On Holocaust Remembrance Day 2018, a survey was released by the Claims Conference indicating a significant lack of Holocaust knowledge among adults in the United States. The survey suggested seven out of 10 Americans believe fewer people care about the Holocaust than they used to.


In light of last year’s striking response, an Israeli media project was developed to help raise more awareness about the Holocaust around the world through social media.


For the past few weeks, billboards across Israel were covered in ads that asked the viewing audience: What if a girl during the Holocaust had Instagram? The billboards call on young adults to envision the stories and narratives that could have been shared if social media existed during World War II.


Instagram page Eva.stories seeks to recreate a young Jewish girl’s experiences during the Holocaust through a social media lens. An actress portrays the real life character of Eva Heyman, a 13 year old from Nagyvárad, Hungary.


Through selfies, photos and video clips, Heyman’s life unfolds as she tries to document her family’s persecution at the hands of the Nazis. All content shared in the social media series is based on Heyman’s diary, which she began writing February 13, 1944. Heyman was deported to Auschwitz three months later, where she was murdered.


The creation of this project was launched by tech entrepreneur Mati Kochavi, who wrote the script, funded the production and directed the story on set in Lvov, Ukraine.
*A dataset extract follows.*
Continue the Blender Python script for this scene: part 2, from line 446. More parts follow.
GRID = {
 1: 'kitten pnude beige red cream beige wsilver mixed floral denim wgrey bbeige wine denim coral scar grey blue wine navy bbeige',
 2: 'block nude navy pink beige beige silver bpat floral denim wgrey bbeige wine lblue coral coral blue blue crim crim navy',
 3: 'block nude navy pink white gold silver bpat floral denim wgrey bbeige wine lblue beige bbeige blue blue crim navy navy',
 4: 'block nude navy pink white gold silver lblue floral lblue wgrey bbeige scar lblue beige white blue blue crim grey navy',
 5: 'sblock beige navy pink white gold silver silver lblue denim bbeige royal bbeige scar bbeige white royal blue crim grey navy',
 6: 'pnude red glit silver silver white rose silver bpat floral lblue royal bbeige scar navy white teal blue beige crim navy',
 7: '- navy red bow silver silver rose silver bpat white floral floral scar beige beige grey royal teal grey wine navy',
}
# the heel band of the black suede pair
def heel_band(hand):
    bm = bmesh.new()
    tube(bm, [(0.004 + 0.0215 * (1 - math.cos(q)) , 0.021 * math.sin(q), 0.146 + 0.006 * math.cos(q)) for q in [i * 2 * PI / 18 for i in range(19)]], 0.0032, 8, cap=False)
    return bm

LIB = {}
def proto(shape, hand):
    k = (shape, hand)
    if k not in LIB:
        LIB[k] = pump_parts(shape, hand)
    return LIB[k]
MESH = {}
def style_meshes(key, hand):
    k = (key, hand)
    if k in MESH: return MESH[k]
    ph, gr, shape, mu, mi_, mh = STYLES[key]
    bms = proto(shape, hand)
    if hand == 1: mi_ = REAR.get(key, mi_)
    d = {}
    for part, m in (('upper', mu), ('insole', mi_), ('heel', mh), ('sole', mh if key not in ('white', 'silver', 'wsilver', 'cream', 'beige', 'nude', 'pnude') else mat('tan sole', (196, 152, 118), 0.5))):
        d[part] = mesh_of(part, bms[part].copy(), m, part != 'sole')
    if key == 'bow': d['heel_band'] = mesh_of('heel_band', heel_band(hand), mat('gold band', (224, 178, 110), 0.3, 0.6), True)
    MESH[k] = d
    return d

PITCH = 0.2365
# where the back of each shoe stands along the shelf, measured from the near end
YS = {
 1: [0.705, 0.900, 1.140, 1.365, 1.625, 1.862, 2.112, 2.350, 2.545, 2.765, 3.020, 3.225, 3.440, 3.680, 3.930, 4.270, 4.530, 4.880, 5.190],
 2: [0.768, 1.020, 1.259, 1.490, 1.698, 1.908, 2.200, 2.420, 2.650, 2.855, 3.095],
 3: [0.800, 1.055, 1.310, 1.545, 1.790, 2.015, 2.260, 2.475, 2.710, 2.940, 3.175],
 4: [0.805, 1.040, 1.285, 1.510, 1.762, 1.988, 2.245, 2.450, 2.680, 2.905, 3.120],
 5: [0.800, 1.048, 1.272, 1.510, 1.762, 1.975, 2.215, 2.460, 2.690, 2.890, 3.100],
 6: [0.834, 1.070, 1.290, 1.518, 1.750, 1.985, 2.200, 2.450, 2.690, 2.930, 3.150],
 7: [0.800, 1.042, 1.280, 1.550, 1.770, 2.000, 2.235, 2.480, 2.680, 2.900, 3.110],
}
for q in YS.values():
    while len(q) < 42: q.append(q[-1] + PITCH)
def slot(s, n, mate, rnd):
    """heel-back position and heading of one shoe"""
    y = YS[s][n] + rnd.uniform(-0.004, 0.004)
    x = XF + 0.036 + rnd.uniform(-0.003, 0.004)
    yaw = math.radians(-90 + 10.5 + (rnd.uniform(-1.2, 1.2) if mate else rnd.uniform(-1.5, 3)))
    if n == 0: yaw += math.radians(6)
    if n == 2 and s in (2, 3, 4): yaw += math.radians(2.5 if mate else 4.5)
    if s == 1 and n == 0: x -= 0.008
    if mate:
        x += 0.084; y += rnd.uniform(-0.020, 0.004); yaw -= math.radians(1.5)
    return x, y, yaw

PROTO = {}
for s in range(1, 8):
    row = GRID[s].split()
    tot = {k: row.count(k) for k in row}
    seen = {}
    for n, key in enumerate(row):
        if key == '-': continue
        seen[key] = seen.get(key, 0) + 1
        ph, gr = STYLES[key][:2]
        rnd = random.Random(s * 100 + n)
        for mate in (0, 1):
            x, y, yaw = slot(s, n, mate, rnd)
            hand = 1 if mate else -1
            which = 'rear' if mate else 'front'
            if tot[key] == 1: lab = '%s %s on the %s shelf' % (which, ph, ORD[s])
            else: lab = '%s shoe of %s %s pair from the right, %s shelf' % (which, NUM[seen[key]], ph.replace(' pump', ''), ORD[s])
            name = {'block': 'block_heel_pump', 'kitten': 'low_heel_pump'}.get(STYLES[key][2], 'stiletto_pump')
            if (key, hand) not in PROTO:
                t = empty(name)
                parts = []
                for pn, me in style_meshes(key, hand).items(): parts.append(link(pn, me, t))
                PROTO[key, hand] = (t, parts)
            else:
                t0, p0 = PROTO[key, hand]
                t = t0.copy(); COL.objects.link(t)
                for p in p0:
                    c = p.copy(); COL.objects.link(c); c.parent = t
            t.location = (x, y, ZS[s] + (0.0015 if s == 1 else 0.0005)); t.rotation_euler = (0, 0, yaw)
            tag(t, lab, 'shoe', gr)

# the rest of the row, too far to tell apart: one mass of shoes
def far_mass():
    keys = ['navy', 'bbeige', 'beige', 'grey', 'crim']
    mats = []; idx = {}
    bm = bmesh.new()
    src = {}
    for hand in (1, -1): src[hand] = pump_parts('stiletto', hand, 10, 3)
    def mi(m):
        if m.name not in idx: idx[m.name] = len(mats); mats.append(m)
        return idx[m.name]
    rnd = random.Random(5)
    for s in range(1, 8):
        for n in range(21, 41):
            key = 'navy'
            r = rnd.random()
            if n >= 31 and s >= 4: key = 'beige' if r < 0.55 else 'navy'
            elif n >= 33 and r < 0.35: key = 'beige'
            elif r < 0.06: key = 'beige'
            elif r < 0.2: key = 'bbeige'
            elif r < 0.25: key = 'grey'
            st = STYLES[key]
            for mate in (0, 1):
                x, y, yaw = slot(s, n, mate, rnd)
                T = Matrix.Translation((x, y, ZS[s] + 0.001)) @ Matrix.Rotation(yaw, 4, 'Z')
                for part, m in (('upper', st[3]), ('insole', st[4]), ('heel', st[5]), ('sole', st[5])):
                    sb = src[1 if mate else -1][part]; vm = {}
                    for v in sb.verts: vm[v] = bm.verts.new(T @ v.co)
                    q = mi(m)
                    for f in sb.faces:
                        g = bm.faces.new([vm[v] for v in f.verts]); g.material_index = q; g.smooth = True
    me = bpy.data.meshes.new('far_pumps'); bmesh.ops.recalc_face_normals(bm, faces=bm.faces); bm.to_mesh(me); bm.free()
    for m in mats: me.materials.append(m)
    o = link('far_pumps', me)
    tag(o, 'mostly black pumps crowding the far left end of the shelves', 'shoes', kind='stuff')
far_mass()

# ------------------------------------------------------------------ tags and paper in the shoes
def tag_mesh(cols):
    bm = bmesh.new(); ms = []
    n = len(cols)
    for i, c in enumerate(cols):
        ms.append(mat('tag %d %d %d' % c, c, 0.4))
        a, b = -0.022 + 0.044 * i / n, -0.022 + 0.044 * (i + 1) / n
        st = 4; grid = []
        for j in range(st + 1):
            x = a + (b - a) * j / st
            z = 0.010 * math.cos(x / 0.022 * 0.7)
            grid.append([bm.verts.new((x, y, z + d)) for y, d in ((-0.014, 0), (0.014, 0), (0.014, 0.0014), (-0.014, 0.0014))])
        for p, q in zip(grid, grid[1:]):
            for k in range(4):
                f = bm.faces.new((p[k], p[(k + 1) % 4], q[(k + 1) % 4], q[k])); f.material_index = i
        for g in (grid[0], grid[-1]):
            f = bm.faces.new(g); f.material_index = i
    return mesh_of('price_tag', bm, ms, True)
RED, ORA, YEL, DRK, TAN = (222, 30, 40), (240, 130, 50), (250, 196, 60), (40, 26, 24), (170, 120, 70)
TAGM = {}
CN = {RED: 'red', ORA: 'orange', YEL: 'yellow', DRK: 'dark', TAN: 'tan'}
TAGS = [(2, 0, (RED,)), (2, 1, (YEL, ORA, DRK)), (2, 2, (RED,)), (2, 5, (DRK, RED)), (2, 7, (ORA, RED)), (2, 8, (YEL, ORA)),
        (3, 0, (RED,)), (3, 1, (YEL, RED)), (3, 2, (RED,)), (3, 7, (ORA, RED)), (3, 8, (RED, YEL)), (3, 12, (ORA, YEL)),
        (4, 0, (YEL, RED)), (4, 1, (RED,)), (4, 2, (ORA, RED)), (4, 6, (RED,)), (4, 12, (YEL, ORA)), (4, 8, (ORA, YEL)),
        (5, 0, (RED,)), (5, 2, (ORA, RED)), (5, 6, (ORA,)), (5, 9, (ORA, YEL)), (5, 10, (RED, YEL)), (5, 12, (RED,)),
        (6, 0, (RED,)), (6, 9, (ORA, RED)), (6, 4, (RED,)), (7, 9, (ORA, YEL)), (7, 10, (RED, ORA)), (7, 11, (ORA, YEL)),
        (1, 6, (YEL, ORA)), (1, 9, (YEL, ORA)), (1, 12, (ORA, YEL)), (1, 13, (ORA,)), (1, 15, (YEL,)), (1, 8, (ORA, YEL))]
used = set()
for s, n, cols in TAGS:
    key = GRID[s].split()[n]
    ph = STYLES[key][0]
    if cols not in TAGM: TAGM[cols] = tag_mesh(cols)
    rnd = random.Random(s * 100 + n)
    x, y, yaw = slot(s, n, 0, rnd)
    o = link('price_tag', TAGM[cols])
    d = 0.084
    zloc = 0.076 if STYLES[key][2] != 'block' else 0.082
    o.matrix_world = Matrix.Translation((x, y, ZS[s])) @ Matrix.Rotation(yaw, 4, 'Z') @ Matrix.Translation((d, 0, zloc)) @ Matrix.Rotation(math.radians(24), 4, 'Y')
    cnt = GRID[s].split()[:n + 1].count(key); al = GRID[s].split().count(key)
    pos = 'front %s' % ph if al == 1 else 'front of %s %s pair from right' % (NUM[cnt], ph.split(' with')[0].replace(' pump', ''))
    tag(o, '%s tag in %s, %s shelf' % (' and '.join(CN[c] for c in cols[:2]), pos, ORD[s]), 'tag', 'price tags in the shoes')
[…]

Kochavi hopes this project will expose more young people around the world to the Holocaust by utilizing a popular platform.


“The memory of the Holocaust outside of Israel is disappearing,” Mr. Kochavi said in an interview with ABC News. “We thought, let’s do something really disruptive. We found the journal and said, ‘Let’s assume that instead of pen and paper Eva had a smartphone and documented what was happening to her.’ So we brought a smartphone to 1944.”


Prime Minister Benjamin Netanyahu publicly urged Israelis to follow Eva.stories and use social media as a way to share the stories of survivors. According to The Times of Israel, Netanyahu believes the world needs to “remind ourselves what we lost in the Holocaust and what was returned to us by the creation of the state of Israel.”


While Kochavi has received a lot of positive feedback regarding the project’s launch, critics have vocalized concerns, calling the project crude, inappropriate and in bad taste. Opponents to the campaign are against the use of selfie-culture to deal with such a serious topic. They fear the project trivializes the atrocities Jewish people experienced during the Holocaust and the pain that followed. Some people worry survivors may find the project offensive.


Scholars wonder whether the efforts will have a lasting impact or if it all will simply be regarded as a media stunt.


For Kovachi, there’s a great need for new ways to share testimonies and preserve memories of the Holocaust.


“In the digital age, when the attention span is low but the thrill span is high, and given the dwindling number of survivors, it is imperative to find new models of testimony and memory,” Kochavi said in a statement.


He sees social media as a modern form of communication, where it is acceptable to address serious topics and issues.